Prisão x educação
Um dos argumentos dos deputados para reduzir a idade penal sustenta que um jovem infrator de 17 anos já tem consciência dos atos que comete, já que a diferença de idade do criminoso que responde por todos os seus atos conforme o Código Penal e a do jovem infrator pode nem chegar a um ano.
Mas um adolescente estaria psicologicamente apto a responder por seus crimes como um adulto? "Se o adolescente pode cometer uma infração, ele também deve responder por seus atos. Assim como ele tem os seus direitos, também deve ter suas responsabilidades", afirma a psicanalista e professora da Associação de Psicanálise de Curitiba Lúcia Cavalcanti.
"Mas a questão que realmente deve ser discutida é: será que a prisão pode reeducar esse sujeito para a coletividade se ele já não respeita a lei?", continua a professora. "Claro que não", ela mesma responde. "Ele já deveria estar capacitado a reconhecer e aceitar as normas da sociedade. Se cometer um crime, é porque isso não aconteceu. Colocá-lo numa prisão não vai ajudar a educá-lo, assim como também não ajuda alguém mais velho".
Para Lúcia, a sociedade deveria pensar em processos educativos que começassem bem antes.
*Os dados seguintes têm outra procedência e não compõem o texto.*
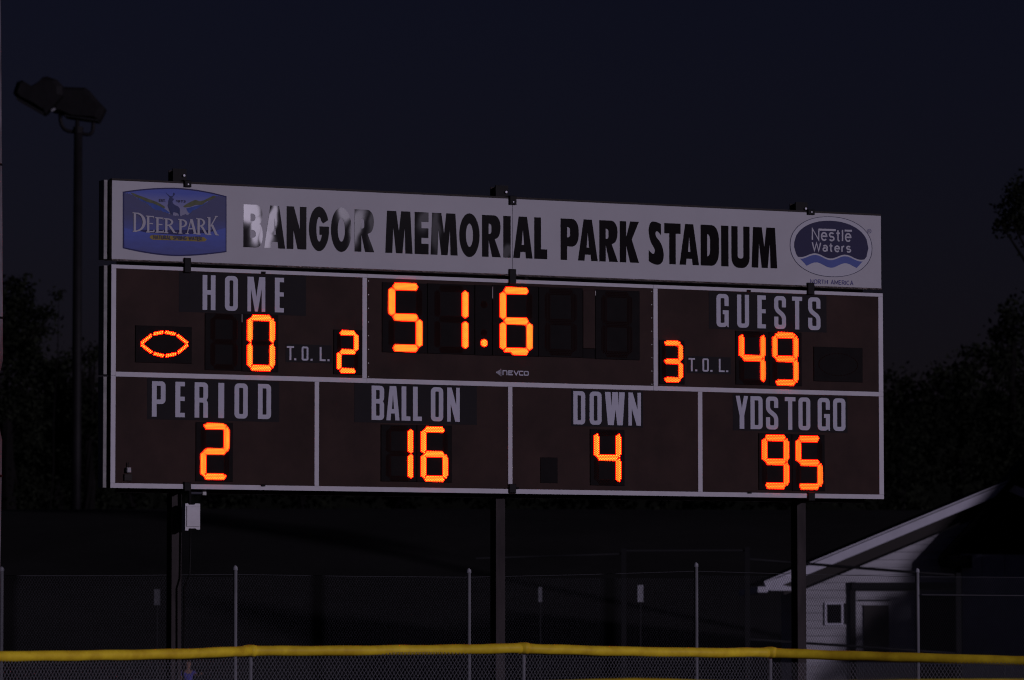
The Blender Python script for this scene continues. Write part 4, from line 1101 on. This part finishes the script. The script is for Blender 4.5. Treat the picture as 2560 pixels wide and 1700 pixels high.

Além disso, os dispositivos pedagógicos e sociais deveriam ser repensados para que o sujeito pudesse exercer plenamente seus direitos e seu convívio social. "A educação tem que começar desde o berço", afirma.
Lúcia acredita que o que faltou para os garotos do caso do índio pataxó foi educação para saber aceitar o próximo. "Da mesma maneira como alguns jovens quebram telefones públicos ou fazem pichações, eles encaravam o índio como uma placa a ser pichada. A reclusão não recuperaria o adolescente, nem vai recuperar os outros que foram presos. A reclusão não vai dizer a eles o que é certo e errado".
Mário Volpi tem opinião parecida: "A prática de um delito acaba desestruturando todo o caráter e a personalidade do adolescente. Não adianta pensar que se vai reconstruir esse caráter simplesmente impondo um castigo. É um trabalho terapêutico que demanda muito tempo. É preciso que o adolescente tenha a oportunidade de reorganizar sua vida".
A psicanalista acredita que, do jeito que as coisas estão hoje, não
adianta reduzir a pena, pois os jovens teriam que ser preparados para a realidade
dessa nova lei para serem capazes de responder por ela. "Primeiro, deve
vir o conhecimento". Ela conta o exemplo de uma escola pública em que as
crianças não iam para a sala de aula após soar o sinal do recreio. Por causa
disso, a diretora resolveu fazer uma sanção para aqueles que não obedecessem
às regras, que consistia na limpeza dos banheiros depois da aula para os alunos
que permanecessem no pátio. A diretora considerou a solução adequada, pois os
alunos teriam que fazer um trabalho que iria se transformar num benefício à
coletividade. Mas, no dia em que as mães souberam que os filhos ficaram limpando
o banheiro, mobilizaram a imprensa e foi aquele alarido na porta da escola,
o que fez a diretora ter de explicar por que tomou tal atitude, pois, segundo
as mães, "as crianças não estavam lá para limpar banheiro". "Os pais dessas
crianças infratoras desautorizaram a diretora, que não teve opção senão deixar
que sua escola virasse uma bagunça", explica Lúcia.